The problem — Begin with the first line of the material and copy each line word for word through the line that contains "S.camera = cam"; the pictures are left out.

Recorded data —
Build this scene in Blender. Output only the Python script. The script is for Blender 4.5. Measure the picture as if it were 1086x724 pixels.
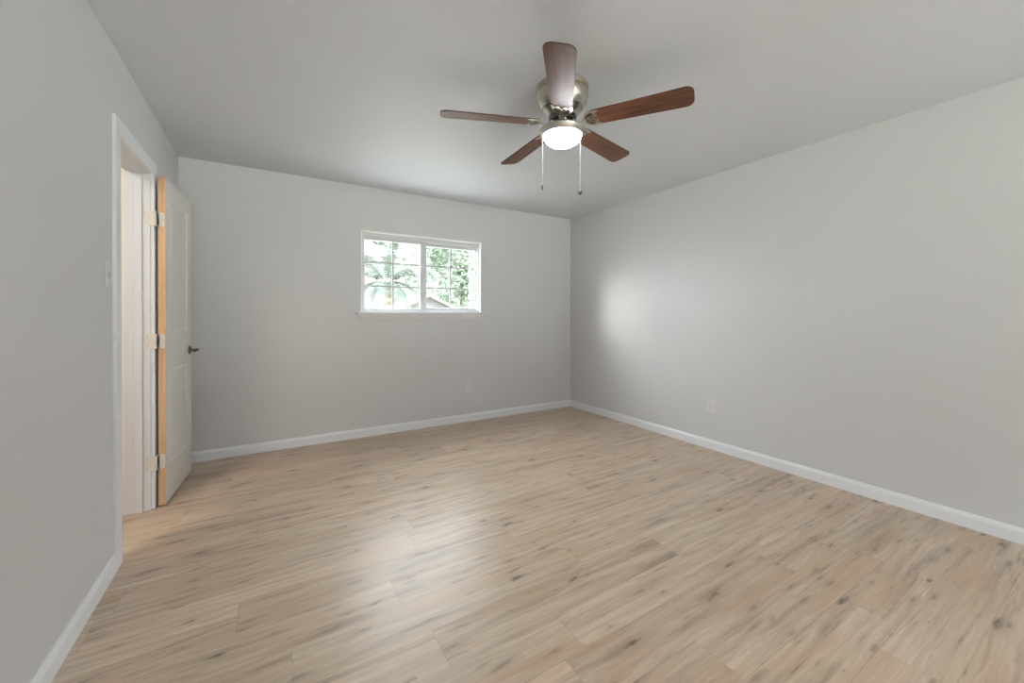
import bpy, bmesh, math, random
from mathutils import Vector, Matrix
for o in list(bpy.data.objects): bpy.data.objects.remove(o)
S = bpy.context.scene
COL = S.collection
PI = math.pi
R = math.radians

# ------------------------------------------------------------------ camera
W, H = 3.984, 2.44                      # room width, ceiling height; back wall y = 0, left wall x = 0
NEAR = -7.0                             # wall behind the camera
cam_d = bpy.data.cameras.new('camera'); cam = bpy.data.objects.new('camera', cam_d); COL.objects.link(cam)
yaw, pitch, roll, fpx, shp = 0.5454, -0.0054, 0.0020, 422.858, -26.18
F = Vector((math.sin(yaw)*math.cos(pitch), math.cos(yaw)*math.cos(pitch), math.sin(pitch)))
Rt = Vector((math.cos(yaw), -math.sin(yaw), 0)); Up = Rt.cross(F)
R2 = Rt*math.cos(roll)+Up*math.sin(roll); U2 = -Rt*math.sin(roll)+Up*math.cos(roll)
m = Matrix((R2, U2, -F)).transposed().to_4x4(); m.translation = Vector((0.6199, -4.0698, 1.1941))
cam.matrix_world = m
cam_d.sensor_fit = 'HORIZONTAL'; cam_d.sensor_width = 36; cam_d.lens = 36*fpx/1086
cam_d.shift_y = shp/1086; cam_d.clip_start = 0.02; cam_d.clip_end = 200
S.camera = cam

# ------------------------------------------------------------------ sky, lamps, exposure
SKY, HORIZON, SUN, GLOBE, HALL = 9.3, .72, 1.1, 25.0, 11.0
AUREOLE = 11.0
S.view_settings.view_transform = 'Standard'; S.view_settings.look = 'None'
S.view_settings.gamma = 1; S.view_settings.use_curve_mapping = False
S.view_settings.exposure = 1.34
wd = bpy.data.worlds.new('sky'); S.world = wd; wd.use_nodes = True
wd.node_tree.nodes['Background'].inputs[0].default_value = (0.92, 0.955, 1.0, 1)
# overcast sky, brighter towards the zenith, with the broad aureole of a hazy low sun
wt = wd.node_tree; tc_ = wt.nodes.new('ShaderNodeTexCoord'); vm_ = wt.nodes.new('ShaderNodeVectorMath'); vm_.operation = 'DOT_PRODUCT'
vm_.inputs[1].default_value = Vector((-.80, .60, .17)).normalized()
mp_ = wt.nodes.new('ShaderNodeMapRange'); mp_.interpolation_type = 'SMOOTHSTEP'
for i_, q_ in enumerate((math.cos(R(32)), math.cos(R(8)), 0, AUREOLE)): mp_.inputs[i_+1].default_value = q_
sp_ = wt.nodes.new('ShaderNodeSeparateXYZ'); wt.links.new(tc_.outputs['Generated'], sp_.inputs[0])
mz_ = wt.nodes.new('ShaderNodeMapRange'); mz_.interpolation_type = 'SMOOTHSTEP'
for i_, q_ in enumerate((.14, .60, HORIZON, SKY)): mz_.inputs[i_+1].default_value = q_
ad_ = wt.nodes.new('ShaderNodeMath'); wt.links.new(sp_.outputs[2], mz_.inputs[0]); wt.links.new(mz_.outputs[0], ad_.inputs[0]); wt.links.new(mp_.outputs[0], ad_.inputs[1])
wt.links.new(tc_.outputs['Generated'], vm_.inputs[0]); wt.links.new(vm_.outputs['Value'], mp_.inputs[0]); wt.links.new(ad_.outputs[0], wt.nodes['Background'].inputs[1])
sl = bpy.data.lights.new('sun', 'SUN'); so = bpy.data.objects.new('sun', sl); COL.objects.link(so)
sl.energy = SUN; sl.angle = R(13); sl.color = (1, .95, .86)
so.rotation_euler = Vector((.90, -.42, -.17)).to_track_quat('-Z', 'Y').to_euler()
def area(name, loc, rot, sx, sy, power, color, portal=False):
    l = bpy.data.lights.new(name, 'AREA'); o = bpy.data.objects.new(name, l); COL.objects.link(o)
    l.shape = 'RECTANGLE'; l.size = sx; l.size_y = sy; l.energy = power; l.color = color
    o.location = loc; o.rotation_euler = rot
    l.cycles.is_portal = portal
    return o
N2 = (0.25, 3.65, 0.30, 2.00)           # unseen window, added behind the camera to let in daylight: x0 x1 z0 z1
area('window_light', (2.02, .16, 1.61), (R(-90), 0, 0), 1.29, .79, 1, (1, 1, 1), True)
area('added_window_portal', (1.95, NEAR-.16, 1.15), (R(90), 0, 0), 3.4, 1.7, 1, (1, 1, 1), True)  # portal for the added window, guides sampling only
hl = area('hall_lamp', (-.78, -2.1, 2.41), (0, 0, 0), .5, .5, HALL, (1, .90, .79))
S.cycles.max_bounces = 16; S.cycles.diffuse_bounces = 8; S.cycles.transparent_max_bounces = 24
S.cycles.sample_clamp_indirect = 8; S.cycles.use_denoising = True
try: S.cycles.denoising_prefilter = 'ACCURATE'
except Exception: pass

# ------------------------------------------------------------------ materials
def pmat(name, col, rough=.5, metal=0., spec=.5, coat=0., coat_rough=.1):
    mt = bpy.data.materials.new(name); mt.use_nodes = True
    b = mt.node_tree.nodes['Principled BSDF']
    b.inputs['Base Color'].default_value = (*col, 1); b.inputs['Roughness'].default_value = rough
    b.inputs['Metallic'].default_value = metal; b.inputs['Specular IOR Level'].default_value = spec
    b.inputs['Coat Weight'].default_value = coat; b.inputs['Coat Roughness'].default_value = coat_rough
    return mt
class NG:
    """small helper to write node graphs"""
    def __init__(s, mt): s.t = mt.node_tree; s.b = s.t.nodes['Principled BSDF']
    def n(s, typ, **kw):
        nd = s.t.nodes.new(typ)
        for k, v in kw.items(): setattr(nd, k, v)
        return nd
    def put(s, sock, v):
        if isinstance(v, bpy.types.NodeSocket): s.t.links.new(v, sock)
        elif v is not None: sock.default_value = v
    def m(s, op, a, b=None, c=None):
        nd = s.n('ShaderNodeMath', operation=op)
        for i, v in enumerate((a, b, c)): s.put(nd.inputs[i], v)
        return nd.outputs[0]
    def vec(s, x, y, z=0.):
        nd = s.n('ShaderNodeCombineXYZ')
        for i, v in enumerate((x, y, z)): s.put(nd.inputs[i], v)
        return nd.outputs[0]
    def noise(s, v, scale, detail=4., rough=.5, dist=0.):
        nd = s.n('ShaderNodeTexNoise'); s.put(nd.inputs['Vector'], v)
        for k, q in (('Scale', scale), ('Detail', detail), ('Roughness', rough), ('Distortion', dist)): nd.inputs[k].default_value = q
        return nd.outputs[0]
    def ramp(s, f, pts):
        nd = s.n('ShaderNodeValToRGB'); s.put(nd.inputs[0], f); e = nd.color_ramp.elements
        while len(e) < len(pts): e.new(.5)
        for el, (p, c) in zip(e, pts): el.position = p; el.color = (*c, 1) if len(c) == 3 else c
        return nd.outputs[0]
    def rng(s, v, a, b, c, d):
        nd = s.n('ShaderNodeMapRange'); s.put(nd.inputs[0], v)
        for i, q in enumerate((a, b, c, d)): nd.inputs[i+1].default_value = q
        return nd.outputs[0]
    def mix(s, f, a, b, mode='MIX'):
        nd = s.n('ShaderNodeMix', data_type='RGBA', blend_type=mode)
        s.put(nd.inputs[0], f)
        for i, v in ((6, a), (7, b)): s.put(nd.inputs[i], (*v, 1) if isinstance(v, tuple) and len(v) == 3 else v)
        return nd.outputs[2]
    def bump(s, h, strength, dist):
        nd = s.n('ShaderNodeBump'); nd.inputs['Strength'].default_value = strength; nd.inputs['Distance'].default_value = dist
        s.put(nd.inputs['Height'], h); s.t.links.new(nd.outputs[0], s.b.inputs['Normal'])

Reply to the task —
Build this scene in Blender. Output only the Python script. The script is for Blender 4.5. Measure the picture as if it were 1086x724 pixels.
import bpy, bmesh, math, random
from mathutils import Vector, Matrix
for o in list(bpy.data.objects): bpy.data.objects.remove(o)
S = bpy.context.scene
COL = S.collection
PI = math.pi
R = math.radians

# ------------------------------------------------------------------ camera
W, H = 3.984, 2.44                      # room width, ceiling height; back wall y = 0, left wall x = 0
NEAR = -7.0                             # wall behind the camera
cam_d = bpy.data.cameras.new('camera'); cam = bpy.data.objects.new('camera', cam_d); COL.objects.link(cam)
yaw, pitch, roll, fpx, shp = 0.5454, -0.0054, 0.0020, 422.858, -26.18
F = Vector((math.sin(yaw)*math.cos(pitch), math.cos(yaw)*math.cos(pitch), math.sin(pitch)))
Rt = Vector((math.cos(yaw), -math.sin(yaw), 0)); Up = Rt.cross(F)
R2 = Rt*math.cos(roll)+Up*math.sin(roll); U2 = -Rt*math.sin(roll)+Up*math.cos(roll)
m = Matrix((R2, U2, -F)).transposed().to_4x4(); m.translation = Vector((0.6199, -4.0698, 1.1941))
cam.matrix_world = m
cam_d.sensor_fit = 'HORIZONTAL'; cam_d.sensor_width = 36; cam_d.lens = 36*fpx/1086
cam_d.shift_y = shp/1086; cam_d.clip_start = 0.02; cam_d.clip_end = 200
S.camera = cam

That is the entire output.